Biodiversity & Environment
Microplastics in Deep Oceans
- 10 Jun 2020
- 6 min read
Why in News
Recently, researchers have observed that deep sea hotspots of biodiversity are also likely to be microplastic hotspots.
- Although microplastics are known to spread on the global seafloor, the processes that control their dispersal and concentration in the deep sea remain largely unknown.
- The researchers have studied the spatial distribution and ultimate settling position of the microplastics and its effects on the biodiversity hotspots in the deep oceans.
- There are above-ground biodiversity hotspots like the tropical rain forests, alpine tundra, etc. Likewise, there are landforms beneath the sea that provide rich marine diversity which include Coral reefs, Sea mounts, etc.
Microplastics
- Microplastics are small plastic pieces of less than five millimeters in size.
- It includes microbeads (solid plastic particles of less than one millimeter in their largest dimension) that are used in cosmetics and personal care products, industrial scrubbers which are used for aggressive blast cleaning, microfibers used in textiles and virgin resin pellets used in plastic manufacturing processes.
- Apart from cosmetics and personal care products, most of the microplastics result from the breakdown of larger pieces of plastic that were not recycled and broke up due to exposure to the sun or physical wear.
- Microplastics damage aquatic creatures including turtles and birds. It blocks digestive tracts, and alters feeding behavior. Subsequently, it reduces the growth and reproductive output in marine animals.
Deep Sea
- The deep sea or deep layer is the lowest layer in the ocean, existing below the thermocline and above the seabed, at a depth of 1000 fathoms or more.
- Fathom is a unit of length equal to six feet (1.8 metres).
- A thermocline is a thin but distinct layer in a large body of fluid in which temperature changes more rapidly with depth than it does in the layers above or below.
- In the ocean, the thermocline divides the upper mixed layer from the calm deep water below.
Key Findings
- Role of Thermohaline Circulations:
- It has been observed that thermohaline-driven circulations can control the distribution of microplastics by creating hotspots of accumulation, analogous to current’s role in depositing seafloor sediments.
- The ocean currents are usually driven by the winds in the upper 100 meters of the ocean’s surface. However, ocean currents also flow thousands of meters below the surface.
- The ocean currents may be classified based on their depth as
- Surface Currents : The surface currents constitute about 10 % of all the water in the ocean, these waters are the upper 400 m of the ocean.
- Deep Ocean Currents: These currents make up the other 90 % of the ocean water. These currents are driven by differences in the water’s density, which is controlled by temperature (thermo) and salinity (haline). This process is known as thermohaline circulation.
- In the Earth's polar regions ocean water gets very cold, forming sea ice. As a consequence the surrounding seawater gets saltier, because when sea ice forms, the salt is left behind.

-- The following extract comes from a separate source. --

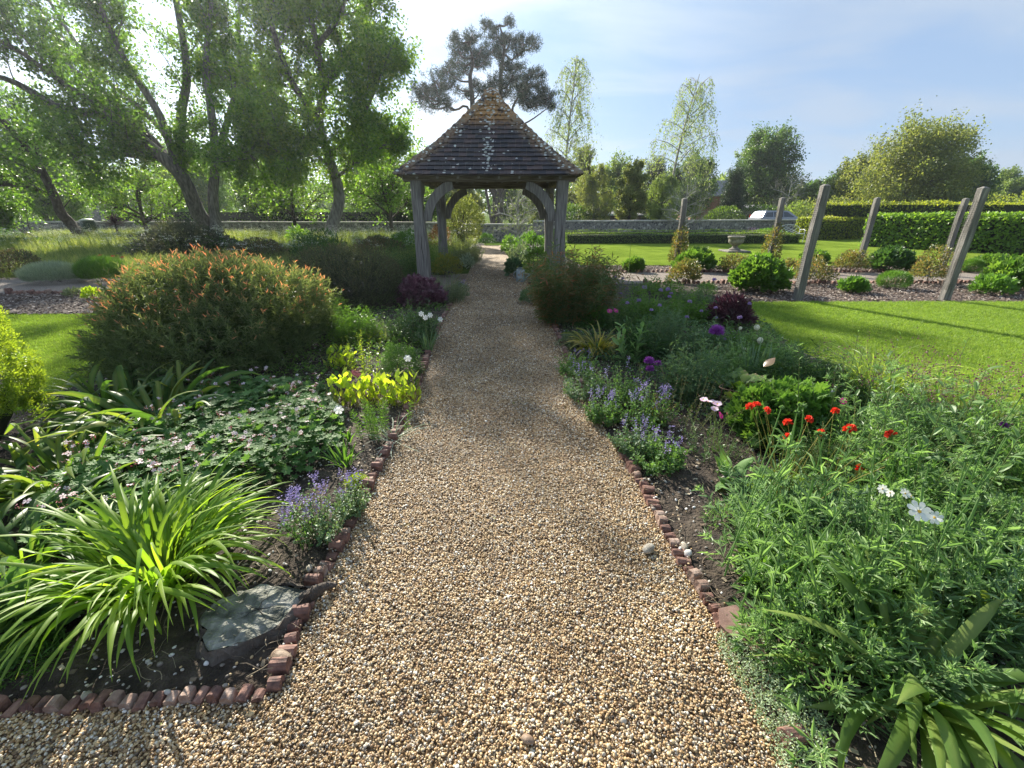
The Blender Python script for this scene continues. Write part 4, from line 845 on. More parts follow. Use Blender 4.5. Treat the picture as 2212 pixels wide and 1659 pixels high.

- As the seawater gets saltier, its density increases, and it starts to sink. Surface water is pulled in to replace the sinking water, which in turn eventually becomes cold and salty enough to sink. This initiates the deep-ocean currents driving the global conveyor belt.
- It has been observed that thermohaline-driven circulations can control the distribution of microplastics by creating hotspots of accumulation, analogous to current’s role in depositing seafloor sediments.
- Vulnerability of Benthos:
- Further, these thermohaline currents supply oxygen and nutrients to deep-sea benthos, so deepsea biodiversity hotspots are also likely to be microplastic hotspots.
- Benthos is the community of organisms that live on, in, or near the seabed, river, lake, or stream bottom, also known as the benthic zone.
- Further, these thermohaline currents supply oxygen and nutrients to deep-sea benthos, so deepsea biodiversity hotspots are also likely to be microplastic hotspots.
Way Forward
- There is a need to prioritise the reduction of single-use plastic such as multi-layer packaging, bread bags, food wrap, and protective packaging which are major and dangerous sources for plastic pollution.
- The economical support including tax rebates, research and development funds, technology incubation, public-private partnerships and support to projects that recycle single-use items and turn waste into a resource can be enforced.
- Also, the expansion of the use of biodegradable plastics or even edible plastics made from various materials such as bagasse (the residue after extracting juice from sugarcane), corn starch, and grain flour should be encouraged.